◆ **Task objective**: Quote the whole listing verbatim.

◆ **Provided data**:

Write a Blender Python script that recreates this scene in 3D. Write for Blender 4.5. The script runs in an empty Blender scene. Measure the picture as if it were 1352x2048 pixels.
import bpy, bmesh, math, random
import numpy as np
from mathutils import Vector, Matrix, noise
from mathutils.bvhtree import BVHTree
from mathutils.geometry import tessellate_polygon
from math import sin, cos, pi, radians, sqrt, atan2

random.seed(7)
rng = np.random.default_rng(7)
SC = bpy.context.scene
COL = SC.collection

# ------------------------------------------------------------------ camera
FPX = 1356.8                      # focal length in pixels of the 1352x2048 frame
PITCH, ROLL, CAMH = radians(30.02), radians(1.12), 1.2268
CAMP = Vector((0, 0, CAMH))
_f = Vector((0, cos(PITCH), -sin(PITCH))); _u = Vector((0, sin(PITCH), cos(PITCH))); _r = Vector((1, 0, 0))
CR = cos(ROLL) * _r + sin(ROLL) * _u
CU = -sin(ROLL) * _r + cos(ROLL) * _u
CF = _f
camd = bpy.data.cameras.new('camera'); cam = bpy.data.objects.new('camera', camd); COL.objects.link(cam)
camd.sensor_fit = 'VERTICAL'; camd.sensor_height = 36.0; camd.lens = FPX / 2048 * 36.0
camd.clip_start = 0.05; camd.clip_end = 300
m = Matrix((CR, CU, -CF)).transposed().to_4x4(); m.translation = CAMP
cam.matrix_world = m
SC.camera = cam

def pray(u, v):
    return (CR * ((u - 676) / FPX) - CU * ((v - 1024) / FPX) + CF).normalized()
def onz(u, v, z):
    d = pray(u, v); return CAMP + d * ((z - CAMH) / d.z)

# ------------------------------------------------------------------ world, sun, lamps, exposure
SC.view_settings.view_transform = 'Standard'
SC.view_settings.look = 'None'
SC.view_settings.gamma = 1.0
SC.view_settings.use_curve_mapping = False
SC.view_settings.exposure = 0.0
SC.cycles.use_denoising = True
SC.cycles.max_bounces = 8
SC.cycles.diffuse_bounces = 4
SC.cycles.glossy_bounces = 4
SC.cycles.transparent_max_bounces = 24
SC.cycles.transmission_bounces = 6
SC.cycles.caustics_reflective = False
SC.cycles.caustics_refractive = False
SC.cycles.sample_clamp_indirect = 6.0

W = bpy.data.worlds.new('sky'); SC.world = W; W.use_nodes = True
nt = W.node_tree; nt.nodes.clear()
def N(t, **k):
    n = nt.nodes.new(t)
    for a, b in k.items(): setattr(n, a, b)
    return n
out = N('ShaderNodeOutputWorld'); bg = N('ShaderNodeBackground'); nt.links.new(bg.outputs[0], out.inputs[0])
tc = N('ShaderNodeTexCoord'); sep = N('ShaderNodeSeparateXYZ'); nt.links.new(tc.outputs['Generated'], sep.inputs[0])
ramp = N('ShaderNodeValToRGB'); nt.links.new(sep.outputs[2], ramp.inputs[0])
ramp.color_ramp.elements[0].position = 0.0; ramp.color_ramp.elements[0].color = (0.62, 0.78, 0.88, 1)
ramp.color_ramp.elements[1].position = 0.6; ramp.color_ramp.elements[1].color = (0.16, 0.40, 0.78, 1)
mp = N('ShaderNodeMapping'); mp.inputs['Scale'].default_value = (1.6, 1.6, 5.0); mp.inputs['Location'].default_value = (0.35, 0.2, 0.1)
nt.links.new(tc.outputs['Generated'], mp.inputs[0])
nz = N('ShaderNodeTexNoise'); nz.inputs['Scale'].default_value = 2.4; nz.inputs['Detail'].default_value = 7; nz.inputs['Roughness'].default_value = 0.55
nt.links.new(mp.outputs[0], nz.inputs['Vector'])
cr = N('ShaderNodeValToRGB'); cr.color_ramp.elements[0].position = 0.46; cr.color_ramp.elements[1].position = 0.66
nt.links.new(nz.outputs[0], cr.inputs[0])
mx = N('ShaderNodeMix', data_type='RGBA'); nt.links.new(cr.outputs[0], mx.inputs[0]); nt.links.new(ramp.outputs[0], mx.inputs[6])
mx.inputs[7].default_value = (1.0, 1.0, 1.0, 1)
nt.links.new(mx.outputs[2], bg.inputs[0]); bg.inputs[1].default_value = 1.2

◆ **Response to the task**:
Write a Blender Python script that recreates this scene in 3D. Write for Blender 4.5. The script runs in an empty Blender scene. Measure the picture as if it were 1352x2048 pixels.
import bpy, bmesh, math, random
import numpy as np
from mathutils import Vector, Matrix, noise
from mathutils.bvhtree import BVHTree
from mathutils.geometry import tessellate_polygon
from math import sin, cos, pi, radians, sqrt, atan2

random.seed(7)
rng = np.random.default_rng(7)
SC = bpy.context.scene
COL = SC.collection

# ------------------------------------------------------------------ camera
FPX = 1356.8                      # focal length in pixels of the 1352x2048 frame
PITCH, ROLL, CAMH = radians(30.02), radians(1.12), 1.2268
CAMP = Vector((0, 0, CAMH))
_f = Vector((0, cos(PITCH), -sin(PITCH))); _u = Vector((0, sin(PITCH), cos(PITCH))); _r = Vector((1, 0, 0))
CR = cos(ROLL) * _r + sin(ROLL) * _u
CU = -sin(ROLL) * _r + cos(ROLL) * _u
CF = _f
camd = bpy.data.cameras.new('camera'); cam = bpy.data.objects.new('camera', camd); COL.objects.link(cam)
camd.sensor_fit = 'VERTICAL'; camd.sensor_height = 36.0; camd.lens = FPX / 2048 * 36.0
camd.clip_start = 0.05; camd.clip_end = 300
m = Matrix((CR, CU, -CF)).transposed().to_4x4(); m.translation = CAMP
cam.matrix_world = m
SC.camera = cam

def pray(u, v):
    return (CR * ((u - 676) / FPX) - CU * ((v - 1024) / FPX) + CF).normalized()
def onz(u, v, z):
    d = pray(u, v); return CAMP + d * ((z - CAMH) / d.z)

# ------------------------------------------------------------------ world, sun, lamps, exposure
SC.view_settings.view_transform = 'Standard'
SC.view_settings.look = 'None'
SC.view_settings.gamma = 1.0
SC.view_settings.use_curve_mapping = False
SC.view_settings.exposure = 0.0
SC.cycles.use_denoising = True
SC.cycles.max_bounces = 8
SC.cycles.diffuse_bounces = 4
SC.cycles.glossy_bounces = 4
SC.cycles.transparent_max_bounces = 24
SC.cycles.transmission_bounces = 6
SC.cycles.caustics_reflective = False
SC.cycles.caustics_refractive = False
SC.cycles.sample_clamp_indirect = 6.0

W = bpy.data.worlds.new('sky'); SC.world = W; W.use_nodes = True
nt = W.node_tree; nt.nodes.clear()
def N(t, **k):
    n = nt.nodes.new(t)
    for a, b in k.items(): setattr(n, a, b)
    return n
out = N('ShaderNodeOutputWorld'); bg = N('ShaderNodeBackground'); nt.links.new(bg.outputs[0], out.inputs[0])
tc = N('ShaderNodeTexCoord'); sep = N('ShaderNodeSeparateXYZ'); nt.links.new(tc.outputs['Generated'], sep.inputs[0])
ramp = N('ShaderNodeValToRGB'); nt.links.new(sep.outputs[2], ramp.inputs[0])
ramp.color_ramp.elements[0].position = 0.0; ramp.color_ramp.elements[0].color = (0.62, 0.78, 0.88, 1)
ramp.color_ramp.elements[1].position = 0.6; ramp.color_ramp.elements[1].color = (0.16, 0.40, 0.78, 1)
mp = N('ShaderNodeMapping'); mp.inputs['Scale'].default_value = (1.6, 1.6, 5.0); mp.inputs['Location'].default_value = (0.35, 0.2, 0.1)
nt.links.new(tc.outputs['Generated'], mp.inputs[0])
nz = N('ShaderNodeTexNoise'); nz.inputs['Scale'].default_value = 2.4; nz.inputs['Detail'].default_value = 7; nz.inputs['Roughness'].default_value = 0.55
nt.links.new(mp.outputs[0], nz.inputs['Vector'])
cr = N('ShaderNodeValToRGB'); cr.color_ramp.elements[0].position = 0.46; cr.color_ramp.elements[1].position = 0.66
nt.links.new(nz.outputs[0], cr.inputs[0])
mx = N('ShaderNodeMix', data_type='RGBA'); nt.links.new(cr.outputs[0], mx.inputs[0]); nt.links.new(ramp.outputs[0], mx.inputs[6])
mx.inputs[7].default_value = (1.0, 1.0, 1.0, 1)
nt.links.new(mx.outputs[2], bg.inputs[0]); bg.inputs[1].default_value = 1.2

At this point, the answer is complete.